Malevich created this piece at a time he had rejected reason. He wanted to be free from objective representations, which were primary to creating most paintings then. Kazimir adopted a fragmented style he called Alogical Federalism, which was best exhibited in this composition. This form of art was based on the Utopian ideals that were politically and artistically revolutionary. The piece also exhibits abstraction style through the use of a host of triangles, rectangles and vibrant colours. By confining himself to a small repertoire of colours, Malevich was able to achieve independence from objective art used by many Russian avant-garde painters at the time. The artist also showcases Mona Lisa's whole face; not in portions but surrounds the image with triangles and rectangles, so the Mona Lisa portrait does not become the subject matter of the painting.

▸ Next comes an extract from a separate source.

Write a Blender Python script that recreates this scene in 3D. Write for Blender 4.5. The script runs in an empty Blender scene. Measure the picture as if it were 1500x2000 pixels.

Related Paintings: Black Square

This piece epitomised the theoretical principles of Suprematism. Though Kazimir had been influenced by the Cubism style, he believed this technique did not showcase the abstraction well enough. The 1915 Black Square painting displays this style perfectly in a single pictorial element. When creating this piece, Malevich believed that such forms should be free of reason and logic for the intended purpose to be fulfilled through feeling. The square symbolised feelings while the dark colour portrayed nothingness. The Black Square became the epitome of non-representational art. It explains why it was hung where other Orthodox paintings would traditionally be placed in the Russian exhibition.